Of course, the demands of some projects might not neatly fit into this simple framework. When that happens, modifications and hybrids of these four broad working models might help. Consider, for example, corporate strategy. Major strategy decisions are typically made by large committees involving a significant portion of the C-suite. A benefit of this traditional approach is that it’s more likely to generate broad buy-in.

But for innovation and exhaustive exploration of strategy options, a hybrid, two-step process might work better: First, use small strategy discovery teams to explore the space of possibilities, either competitively or in a coordinated way. Then task a larger collaborative group (likely involving top management) to evaluate the proposals and decide which to pursue. The first step of this hybrid approach uses the innovation and investigation powers of smaller, less-collaborative teams to flesh out the ideas, and the second generates the buy-in needed for strategic decisions.

How to set up your organization to work more, or less, collaboratively

To harness the potential of this framework, your organization needs the talent, incentive structures, support systems, and culture to both enable the working models that make sense for your organization and switch with agility among them as needed. Most organizations will need to make the following three changes:

  • Invest in the right balance of collaborative talent
    Leaders tend to focus their talent strategies on T-shaped talent—employees who have both deep expertise and sufficient general knowledge to collaborate across the organization. This assumes, of course, that the organization needs everyone to prioritize collaboration, which may or may not be true in a particular case. Instead, businesses should foster the mix of collaboration-oriented (T-shaped) and less-collaboration-oriented talent that works best for them.

    For many companies, a balance of T-shaped and more content-focused expert talent will enable a healthy mix of collaboration and other working models. But, if a company more highly values innovation and disruption, it might make sense to focus on more independently-minded expert talent—those you might typically associate with start-ups—who can maximize the value they produce as individual contributors.

  • Develop a culture that sees collaboration as one among several viable approaches
    To take full advantage of a mix of both more and less collaborative working models, an organization must view collaboration as just one among many organizational tools—one that’s good for some purposes but not others.

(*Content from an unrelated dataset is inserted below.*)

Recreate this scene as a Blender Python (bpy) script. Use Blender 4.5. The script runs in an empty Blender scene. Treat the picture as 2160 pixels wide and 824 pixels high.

For example, common actions like adding one more person to a team or prompting two teams to collaborate should be recognized as things that can create positive or negative effects, depending on the context.

    Leaders can set the tone, but they will need support systems to enable and sustain the mind-set shift. For example, leaders can establish a “competition support unit” and a “teaming team” to teach and consult on best practices for structuring teams. And when collaboration is needed, leaders can foster a culture that embeds some of the innovation, disruption, and investigative powers of less collaborative groups, for example, by normalizing the use of “idea advocates” in meetings to ensure views are not prematurely dismissed.

  • Establish systems and incentive structures to support the right balance of collaboration
    Incentivizing the right balance of collaboration involves training team leaders and evaluating them on their working model choices, and where possible, embedding default team working models into business processes. Once the teams are set up, they’ll need collaboration tools that support their working model, too. Perhaps counterintuitively, to promote innovation and exploration, the tools might be set up to limit access to internal knowledge libraries for some teams to prevent them from falling into established approaches and ideas. Similarly, to facilitate independent work, internal communication tools can prompt employees to avoid discussing team content with other teams.

Leaders often default to collaboration when thinking about how teams should work, so for many, it will be a big shift to think of collaboration as just one tool in the organizational toolbox. But this shift is critical: To maximize advantage, leaders should consider the context and team goal before deciding how a team will work.